Simple tips that will transform your employee review


GRAND RAPIDS, Mich (WOTV)- What emotions do you associate with your employee review? Fear? Anxiety? Stress? Anticipation? The thought of an annual performance evaluation can trigger a wide-range of negative responses, but it doesn’t have to.

You can transform this once-dreaded experience into a productive conversation between you and your boss. It’s really all about how you approach it. So, before your next evaluation, try these four tips to improve your employee review.


Check Your Attitude

The number one way to ensure you have a lousy review is to have a bad attitude about it. Instead, think about why you’re having an evaluation in the first place and all the positives that could come from it.
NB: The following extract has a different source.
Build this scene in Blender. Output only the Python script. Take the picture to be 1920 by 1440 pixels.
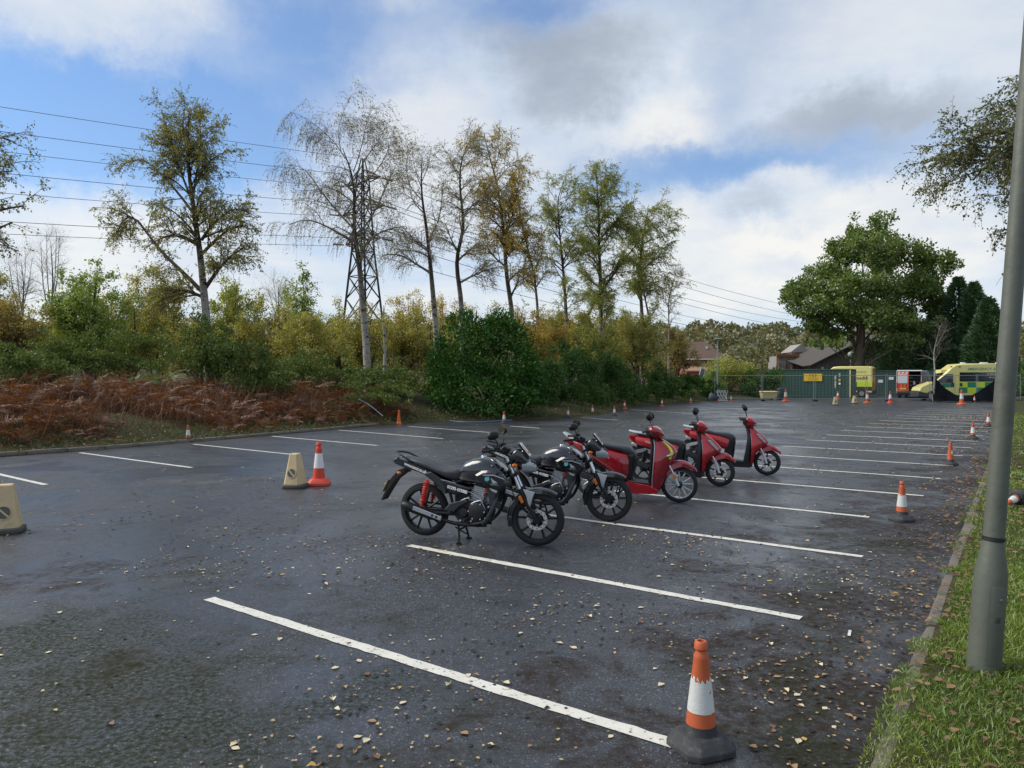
import bpy, bmesh, math, random
import numpy as np
from mathutils import Vector, Matrix

for _o in list(bpy.data.objects):
    bpy.data.objects.remove(_o)
sc = bpy.context.scene
COL = sc.collection
R = math.radians

# ------------------------------------------------------------------ camera
F, CAMH = 1390.0, 1.88
PITCH = math.atan(13 / F)
cam_d = bpy.data.cameras.new('camera')
cam_d.sensor_width = 36
cam_d.lens = F / 1920 * 36
cam_d.clip_end = 5000
cam_d.clip_start = 0.05
cam = bpy.data.objects.new('camera', cam_d)
COL.objects.link(cam)
cam.location = (0, 0, CAMH)
cam.rotation_euler = (math.pi / 2 - PITCH, 0, 0)
sc.camera = cam


def ray(px, py):
    r, u = (px - 960) / F, (720 - py) / F
    c, s = math.cos(PITCH), math.sin(PITCH)
    return np.array([r, c + s * u, -s + c * u])


def G(px, py, z=0.0):
    """surveyed point of the photograph on the level z"""
    d = ray(px, py)
    return np.array([0, 0, CAMH]) + d * ((z - CAMH) / d[2])


def P(px, py, Y):
    """surveyed point of the photograph at distance Y"""
    d = ray(px, py)
    return np.array([0, 0, CAMH]) + d * (Y / d[1])


# ------------------------------------------------------------------ light
SUN_AZ, SUN_EL = R(-84), R(42)          # azimuth clockwise from +Y (camera looks along +Y)
sun_d = bpy.data.lights.new('sun', 'SUN')
sun_d.energy = 2.4
sun_d.angle = R(40)
sun_d.color = (1.0, 0.93, 0.82)
sun = bpy.data.objects.new('sun', sun_d)
COL.objects.link(sun)
_sd = Vector((math.sin(SUN_AZ) * math.cos(SUN_EL), math.cos(SUN_AZ) * math.cos(SUN_EL), math.sin(SUN_EL)))
sun.rotation_euler = _sd.to_track_quat('Z', 'Y').to_euler()
sun.location = (-20, 20, 30)

sc.view_settings.view_transform = 'Standard'
sc.view_settings.look = 'None'
sc.view_settings.exposure = 0.5
sc.view_settings.gamma = 1.0
sc.view_settings.use_curve_mapping = False
sc.render.engine = 'CYCLES'
sc.cycles.use_denoising = True
sc.cycles.max_bounces = 6
sc.cycles.diffuse_bounces = 3
sc.cycles.glossy_bounces = 3
sc.cycles.transmission_bounces = 4
sc.cycles.transparent_max_bounces = 6
sc.cycles.caustics_reflective = False
sc.cycles.caustics_refractive = False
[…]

This is your chance to meet one-on-one with your boss and talk about you, how you’re performing, and what you could improve on. These types of conversations are how you’re going to grow as a person and become more successful in your career.

Clarify Expectations
Before the day of your review, make sure you know exactly how your boss wants you to prepare. Some companies have paperwork that everyone is required to fill out, while managers may have their own specific forms for employees to use as well. Finding all of this out up front will help ensure you and your boss start off the review on the same page, and it can also help alleviate any anxiety about what will be discussed.

Reflect Back
As you prepare, take some time to think through the past year. If you keep a running to-do list or project sheet, scroll back through it and think about the major tasks you accomplished. Take note of the projects or tasks that you really enjoyed and disliked, the major things you did right and wrong, and anything you would change if you could. It’s also a good idea to review any paperwork or notes you have from your last performance review so you can highlight areas of improvement or goals that you met.

Think Ahead
You also want to reflect on the year ahead. Make a list of any professional, personal, or workplace goals you’d like to accomplish. If you want a promotion, make a note to ask what you need to do to get one. Consider ways you could increase your knowledge or expand your expertise. And think about any specific things you’d like to see change over the next 12 months. Also, as you prepare, consider how you can help make your review a dialogue instead of a monologue so you can get the most benefit out of it.
You don’t have to dread your next performance review. Take matters into your own hands and do your part to ensure it’s a positive experience for you and your boss. Plus, being prepared for your employee review will not only make you look good, it will also go a long way to building your manager’s trust in you.